The thirteenth, “Nausicaa,” section of Ulysses, builds to a literal climax as Leopold Bloom masturbates to the vision of Gerty MacDowell reclining on the beach. In the sticky aftermath, once Gerty limps off to join Cissy and Edy and her children, we’re left to languish in the falling dusk and meandering eddies of Bloom’s mind while bats and bugs fly past. The following section could well get a bit sleepy, given that it covers Bloom by himself as he dozes off, “exhausted [by] that female.” But Joyce keeps us awake a while longer with some linguistic pyrotechnics that rival the fireworks show just finished. The striking variations in sentence length in the following paragraph impart energy to the prose. Longer sentences with more complex structures are regularly punctuated by others of just one, two or three words, and several extended sentences are built entirely of single syllable words.
Ba. Who knows what they’re always flying for. Insects? That bee last week got into the room playing with his shadow on the ceiling.
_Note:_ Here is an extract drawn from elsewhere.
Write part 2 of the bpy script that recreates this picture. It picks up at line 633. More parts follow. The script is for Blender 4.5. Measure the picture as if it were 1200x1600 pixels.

Might be the one bit me, come back to see. Birds too. Never find out. Or what they say. Like our small talk. And says she and says he. Nerve they have to fly over the ocean and back. Lots must be killed in storms, telegraph wires. Dreadful life sailors have too. Big brutes of oceangoing steamers floundering along in the dark, lowing out like seacows. Faugh a ballagh! Out of that, bloody curse to you! Others in vessels, bit of a handkerchief sail, pitched about like snuff at a wake when the stormy winds do blow. Married too. Sometimes away for years at the ends of the earth somewhere. No ends really because it’s round. Wife in every port they say. She has a good job if she minds it till Johnny comes marching home again. If ever he does. Smelling the tail end of ports. How can they like the sea? Yet they do. The anchor’s weighed. Off he sails with a scapular or a medal on him for luck. Well. And the tephilim no what’s this they call it poor papa’s father had on his door to touch. That brought us out of the land of Egypt and into the house of bondage. Something in all those superstitions because when you go out never know what dangers. Hanging on to a plank or astride of a beam for grim life, lifebelt round him, gulping salt water, and that’s the last of his nibs till the sharks catch hold of him. Do fish ever get seasick?
PROMPT: Return to any passage you’re concerned may be sluggish and revise it to introduce (or increase) variety in syllable, sentence and paragraph length as well as syntax. Perhaps an interjection or a bit of onomotapoiea, too? Can you create some rhythms here, alternating long and short, or multiple and single syllable words, terms with Latin roots versus Greek or German?